JOB: Find how many lines in the material hold the word "wide", then state that number and nothing more.
* Start *
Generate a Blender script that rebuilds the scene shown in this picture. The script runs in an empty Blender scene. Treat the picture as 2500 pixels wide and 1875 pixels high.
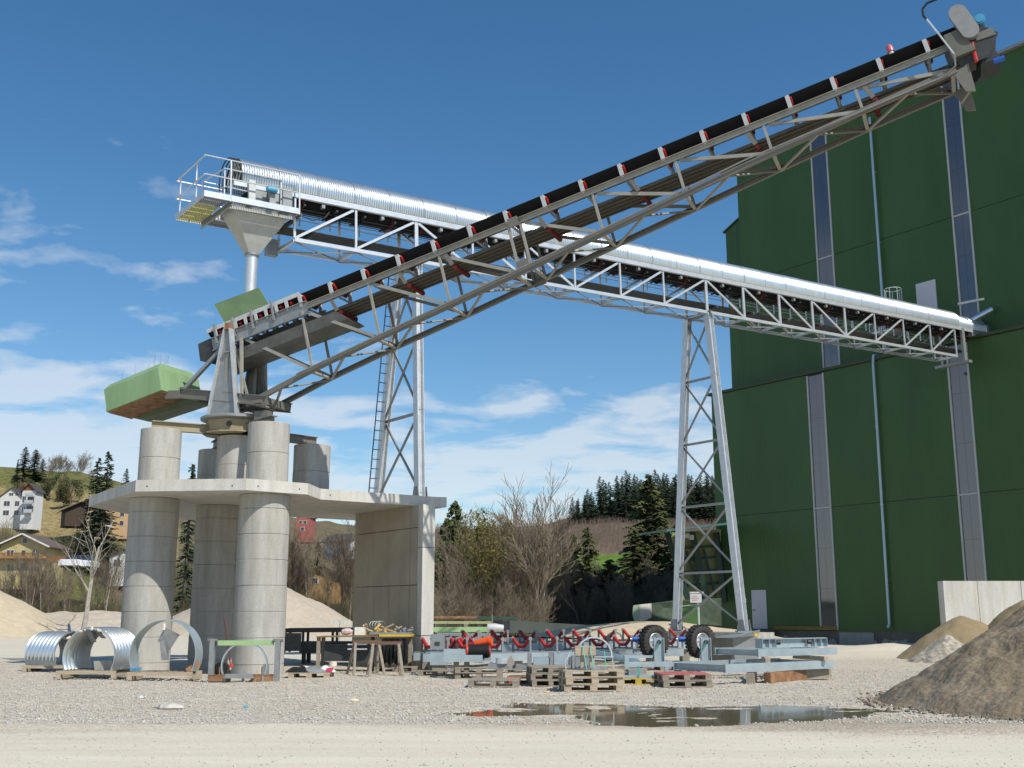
import bpy, math, random
import numpy as np
from mathutils import Vector as V, Matrix, noise
random.seed(7); rng = np.random.default_rng(7)
S = bpy.context.scene
COL = S.collection
R = math.radians

# ---------------------------------------------------------------- camera, sky, sun, exposure
F, CAM_H = 2700.0, 1.6                       # focal length in pixels of the 2500 px wide photograph
PITCH = math.atan(562.5 / F)
cam = bpy.data.cameras.new('camera'); cam.sensor_width = 36; cam.lens = F / 2500 * 36
cam.clip_start = 0.1; cam.clip_end = 5000
co = bpy.data.objects.new('camera', cam); COL.objects.link(co)
co.location = (0, 0, CAM_H); co.rotation_euler = (R(90) + PITCH, 0, 0)
S.camera = co

SUN_AZ = (0.655, -0.755)                     # horizontal direction towards the sun (right, behind the camera)
SUN_EL = R(48)
world = bpy.data.worlds.new('World'); S.world = world; world.use_nodes = True
wn = world.node_tree; N = wn.nodes; L = wn.links; N.clear()
out = N.new('ShaderNodeOutputWorld'); bg = N.new('ShaderNodeBackground')
sky = N.new('ShaderNodeTexSky'); sky.sky_type = 'NISHITA'; sky.sun_disc = False
sky.sun_elevation = SUN_EL; sky.sun_rotation = math.atan2(SUN_AZ[0], SUN_AZ[1])
sky.altitude = 500; sky.air_density = 1.0; sky.dust_density = 0.5; sky.ozone_density = 1.6
bg.inputs['Strength'].default_value = 0.125
tc = N.new('ShaderNodeTexCoord'); sep = N.new('ShaderNodeSeparateXYZ'); L.new(tc.outputs['Generated'], sep.inputs[0])
def wmath(op, a, b=None, clamp=False):
    m = N.new('ShaderNodeMath'); m.operation = op; m.use_clamp = clamp
    for i, v in enumerate((a, b)):
        if v is None: continue
        if isinstance(v, (int, float)): m.inputs[i].default_value = v
        else: L.new(v, m.inputs[i])
    return m.outputs[0]
zc = wmath('MAXIMUM', sep.outputs['Z'], 0.0)
den = wmath('ADD', zc, 0.13)
cx_ = wmath('DIVIDE', sep.outputs['X'], den); cy_ = wmath('DIVIDE', sep.outputs['Y'], den)
cmb = N.new('ShaderNodeCombineXYZ'); L.new(cx_, cmb.inputs[0]); L.new(cy_, cmb.inputs[1])
mp = N.new('ShaderNodeMapping'); mp.inputs['Scale'].default_value = (3.3, 3.6, 1); mp.inputs['Location'].default_value = (5.1, 1.35, 0); L.new(cmb.outputs[0], mp.inputs[0])
n1 = N.new('ShaderNodeTexNoise'); n1.inputs['Scale'].default_value = 1.0; n1.inputs['Detail'].default_value = 9; n1.inputs['Roughness'].default_value = 0.55; n1.inputs['Distortion'].default_value = 0.25; L.new(mp.outputs[0], n1.inputs['Vector'])
n2 = N.new('ShaderNodeTexNoise'); n2.inputs['Scale'].default_value = 0.35; n2.inputs['Detail'].default_value = 3; L.new(mp.outputs[0], n2.inputs['Vector'])
# a bank low down, small puffs higher up on the left, clear sky above
A_ = wmath('MULTIPLY', wmath('SUBTRACT', 0.215, zc), 2.6); A_ = wmath('MAXIMUM', wmath('MINIMUM', A_, 0.21), -0.085)
Lf = wmath('MULTIPLY', wmath('ADD', wmath('MULTIPLY', sep.outputs['X'], -1.0), -0.17), 0.9); Lf = wmath('MAXIMUM', wmath('MINIMUM', Lf, 0.13), 0.0)
Hi = wmath('MAXIMUM', wmath('MULTIPLY', wmath('SUBTRACT', zc, 0.32), 1.6), 0.0)
sm = wmath('ADD', n1.outputs['Fac'], A_); sm = wmath('ADD', sm, Lf); sm = wmath('SUBTRACT', sm, Hi)
n2s = wmath('MULTIPLY', wmath('SUBTRACT', n2.outputs['Fac'], 0.5), 0.30); sm = wmath('ADD', sm, n2s)
cf = wmath('MULTIPLY', wmath('SUBTRACT', sm, 0.555), 6.0, True)
cf = wmath('MULTIPLY', cf, 0.60)
mixc = N.new('ShaderNodeMixRGB'); L.new(cf, mixc.inputs[0])
hs = N.new('ShaderNodeHueSaturation'); hs.inputs['Hue'].default_value = 0.496; hs.inputs['Saturation'].default_value = 1.28; hs.inputs['Value'].default_value = 1.0
L.new(sky.outputs[0], hs.inputs['Color'])
L.new(hs.outputs[0], mixc.inputs[1]); mixc.inputs[2].default_value = (6.3, 6.65, 7.0, 1)
L.new(mixc.outputs[0], bg.inputs['Color']); L.new(bg.outputs[0], out.inputs[0])

sun = bpy.data.lights.new('sun', 'SUN'); sun.energy = 4.7; sun.angle = R(0.53); sun.color = (1.0, 0.95, 0.86)
so = bpy.data.objects.new('sun', sun); COL.objects.link(so)
sd = V((SUN_AZ[0] * math.cos(SUN_EL), SUN_AZ[1] * math.cos(SUN_EL), math.sin(SUN_EL)))
so.rotation_euler = sd.to_track_quat('Z', 'Y').to_euler(); so.location = (30, -30, 50)
S.view_settings.view_transform = 'Standard'; S.view_settings.look = 'None'
S.view_settings.exposure = 0.0; S.view_settings.gamma = 1; S.view_settings.use_curve_mapping = False

# ---------------------------------------------------------------- pixel -> world (photograph px, used to read positions off the survey)
_c, _s = math.cos(PITCH), math.sin(PITCH)
def ray(px, py):
    a, b = px - 1250, 937.5 - py
    return V((a, _c * F - _s * b, _s * F + _c * b))
O = V((0, 0, CAM_H))
def G(px, py, z=0.0):
    r = ray(px, py); return O + r * ((z - CAM_H) / r.z)
def PY(px, py, y):
    r = ray(px, py); return O + r * (y / r.y)
def PL(px, py, p0, n):
    r = ray(px, py); return O + r * ((p0 - O).dot(n) / r.dot(n))

# ---------------------------------------------------------------- materials
MATS = {}
def mat(name, col, rough=0.6, metal=0.0, var=0.12, scale=3.0, bump=0.0, bscale=40.0, col2=None, spec=0.5, stretch=(1, 1, 1), fine=0.0, fscale=60.0, streak=0.0):
    if name in MATS: return MATS[name]
    m = bpy.data.materials.new(name); m.use_nodes = True; nt = m.node_tree; n = nt.nodes; l = nt.links
    b = n['Principled BSDF']; b.inputs['Roughness'].default_value = rough; b.inputs['Metallic'].default_value = metal
    b.inputs['Specular IOR Level'].default_value = spec
    t = n.new('ShaderNodeTexCoord'); mpn = n.new('ShaderNodeMapping'); mpn.inputs['Scale'].default_value = stretch
    l.new(t.outputs['Object'], mpn.inputs[0])
    no = n.new('ShaderNodeTexNoise'); no.inputs['Scale'].default_value = scale; no.inputs['Detail'].default_value = 6; no.inputs['Roughness'].default_value = 0.6
    l.new(mpn.outputs[0], no.inputs['Vector'])
    cr = n.new('ShaderNodeValToRGB'); cr.color_ramp.elements[0].position = 0.3; cr.color_ramp.elements[1].position = 0.7
    c1 = [max(0, c * (1 - var)) for c in col[:3]]; c2 = [min(1, c * (1 + var)) for c in col[:3]] if col2 is None else list(col2)
    cr.color_ramp.elements[0].color = (*c1, 1); cr.color_ramp.elements[1].color = (*c2, 1)
    l.new(no.outputs['Fac'], cr.inputs[0]); colout = cr.outputs[0]
    if fine:
        nf = n.new('ShaderNodeTexNoise'); nf.inputs['Scale'].default_value = fscale; nf.inputs['Detail'].default_value = 3; l.new(t.outputs['Object'], nf.inputs['Vector'])
        mr = n.new('ShaderNodeMapRange'); mr.inputs[1].default_value = 0.25; mr.inputs[2].default_value = 0.75; mr.inputs[3].default_value = 1 - fine; mr.inputs[4].default_value = 1 + fine
        l.new(nf.outputs['Fac'], mr.inputs[0])
        mx = n.new('ShaderNodeMixRGB'); mx.blend_type = 'MULTIPLY'; mx.inputs[0].default_value = 1; l.new(colout, mx.inputs[1]); l.new(mr.outputs[0], mx.inputs[2]); colout = mx.outputs[0]
    if streak:
        ms = n.new('ShaderNodeMapping'); ms.inputs['Scale'].default_value = (4.5, 4.5, .4); l.new(t.outputs['Object'], ms.inputs[0]); ns_ = n.new('ShaderNodeTexNoise'); ns_.inputs['Scale'].default_value = 1.0; ns_.inputs['Detail'].default_value = 5; l.new(ms.outputs[0], ns_.inputs['Vector'])
        cs_ = n.new('ShaderNodeValToRGB'); cs_.color_ramp.elements[0].position = .36; cs_.color_ramp.elements[1].position = .56; k_ = 1 - streak; cs_.color_ramp.elements[0].color = (k_, k_ * .97, k_ * .92, 1); cs_.color_ramp.elements[1].color = (1, 1, 1, 1); l.new(ns_.outputs['Fac'], cs_.inputs[0])
        mx2 = n.new('ShaderNodeMixRGB'); mx2.blend_type = 'MULTIPLY'; mx2.inputs[0].default_value = 1; l.new(colout, mx2.inputs[1]); l.new(cs_.outputs[0], mx2.inputs[2]); colout = mx2.outputs[0]
    l.new(colout, b.inputs['Base Color'])
    if bump:
        nb = n.new('ShaderNodeTexNoise'); nb.inputs['Scale'].default_value = bscale; nb.inputs['Detail'].default_value = 4; l.new(t.outputs['Object'], nb.inputs['Vector'])
        bp = n.new('ShaderNodeBump'); bp.inputs['Strength'].default_value = bump; bp.inputs['Distance'].default_value = 0.03; l.new(nb.outputs['Fac'], bp.inputs['Height']); l.new(bp.outputs[0], b.inputs['Normal'])
    MATS[name] = m; return m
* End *
RESULT OF THE TASK: 2